(262d) Prediction of Storage Modulus of Starch Suspensions during Granule Swelling

We present a methodology to predict the storage modulus (G') of starch paste due to granule swelling, given the physical properties of the starch granule and temperature history. This was tested on experimental measurements of G' for 8% w/w suspensions of waxy maize, normal maize, waxy rice, normal rice, and maize cross-linked with STMP– all heated to different temperatures (65 to 90 ⁰C) and holding times (2 to 60 min). Experimental data of storage modulus G' versus volume fraction φ fall onto a master curve when G' is normalized by its limiting value G₀', the latter of which can be estimated through measurements of granule-solvent interfacial energy using a theory that examines the surface forces in closed-packed system.
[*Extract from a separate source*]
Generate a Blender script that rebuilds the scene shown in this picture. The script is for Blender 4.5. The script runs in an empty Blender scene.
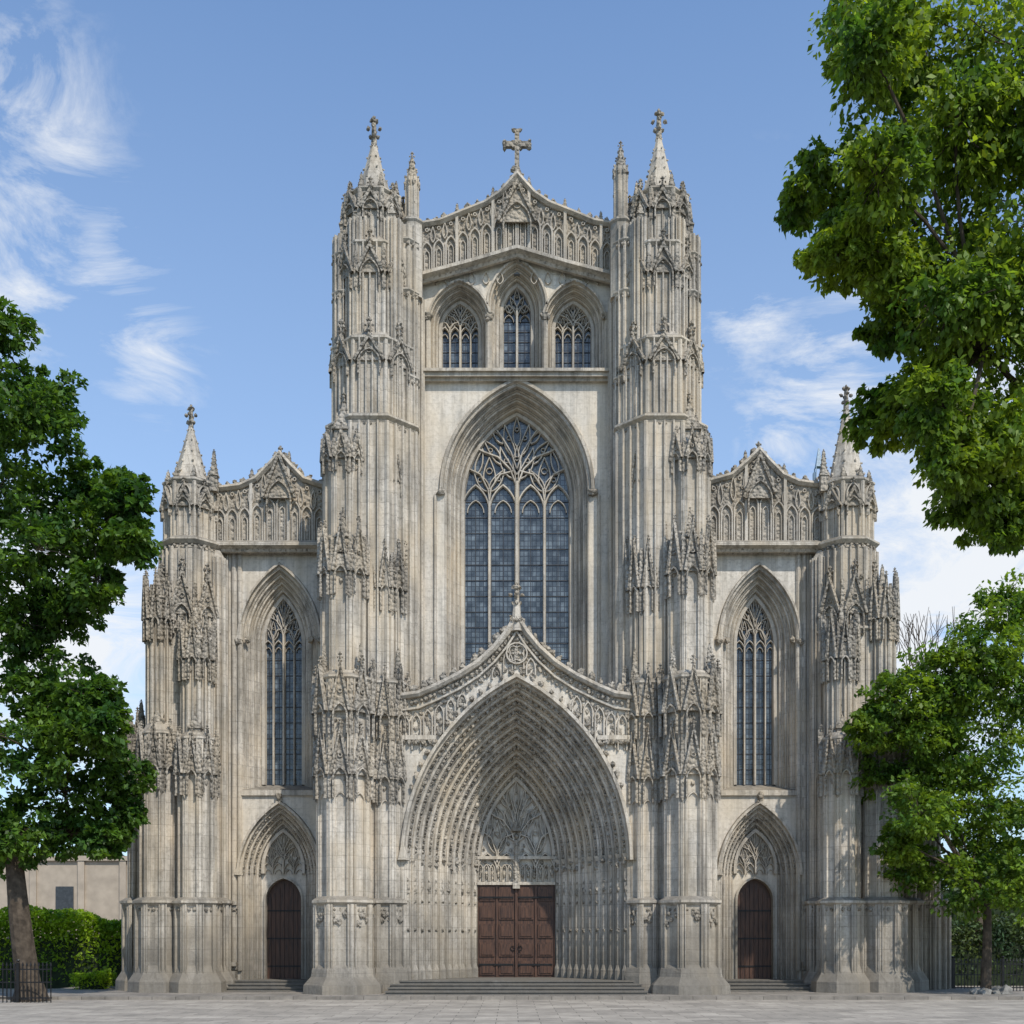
import bpy, math, random
import numpy as np
from mathutils import Vector
random.seed(7); rng=np.random.default_rng(7)
scene=bpy.context.scene
# ------------------------------------------------------------------ survey helpers
# camera station: 45 m in front of the facade plane (y=0), eye 2.0 m above the plaza
F=1170.0; EYE=2.0; CAMD=45.0; HZ=941.0
def PX(u,Y=0.0): return (u-516.0)*(CAMD+Y)/F
def PZ(v,Y=0.0): return EYE+(HZ-v)*(CAMD+Y)/F
def L(px,Y=0.0): return px*(CAMD+Y)/F
def side_u(u,s):
    if s<0: return u
    return 516+float(np.interp(516-u,[0,191,234,327,366,398,600],[0,192,241,332,377,414,620]))
# ------------------------------------------------------------------ mesh builder
t=(1+5**.5)/2
ICO_V=np.array([(-1,t,0),(1,t,0),(-1,-t,0),(1,-t,0),(0,-1,t),(0,1,t),(0,-1,-t),(0,1,-t),(t,0,-1),(t,0,1),(-t,0,-1),(-t,0,1)],float)
ICO_V/=np.linalg.norm(ICO_V[0])
ICO_F=np.array([(0,11,5),(0,5,1),(0,1,7),(0,7,10),(0,10,11),(1,5,9),(5,11,4),(11,10,2),(10,7,6),(7,1,8),(3,9,4),(3,4,2),(3,2,6),(3,6,8),(3,8,9),(4,9,5),(2,4,11),(6,2,10),(8,6,7),(9,8,1)])
class MB:
    fr=(np.array([0,0,0.]),np.array([1,0,0.]),np.array([0,1,0.]))
    def __init__(s): s.v=[]; s.f=[]; s.n=0; s.l=[]
    def add(s,vs,fs):
        vs=np.asarray(vs,float); O,T,D=MB.fr
        w=O+vs[:,0:1]*T+vs[:,1:2]*D; w[:,2]+=vs[:,2]
        s.v.append(w); n=s.n
        s.f.extend([tuple(i+n for i in f) for f in fs]); s.n+=len(vs)
    def lump(s,x,y,z,a,b=None,c=None):
        O,T,D=MB.fr
        w=O+x*T+y*D; s.l.append((w[0],w[1],w[2]+z,a,b or a,c or a))
    def obj(s,name,mat,parent=None):
        if s.l:
            Lp=np.array(s.l); m=len(Lp)
            j=1+rng.uniform(-.38,.38,(m,12,1))
            vv=ICO_V[None]*j*Lp[:,None,3:6]+Lp[:,None,0:3]
            s.v.append(vv.reshape(-1,3))
            ff=(ICO_F[None]+(np.arange(m)*12)[:,None,None]+s.n).reshape(-1,3)
            s.f.extend([tuple(q) for q in ff.tolist()]); s.n+=m*12; s.l=[]
        me=bpy.data.meshes.new(name)
        me.from_pydata(np.concatenate(s.v).tolist(),[],s.f); me.update()
        ob=bpy.data.objects.new(name,me); scene.collection.objects.link(ob)
        me.materials.append(mat)
        if parent: ob.parent=parent
        return ob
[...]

This master curve, coupled with previously developed theories that predict the granule size distribution over time, allows one to semi-empirically predict the storage modulus due to swelling for a wide range of starch compositions and temperature history profiles. We will demonstrate this theory on real food systems like soups and gravies under various processing conditions. The talk will conclude with a discussion on how to extend such ideas to include other effects such starch-oligosaccharide interactions, as well as develop theories to examine other aspects of starch rheology such as loss moduli (G'') and yield stress (nonlinear response).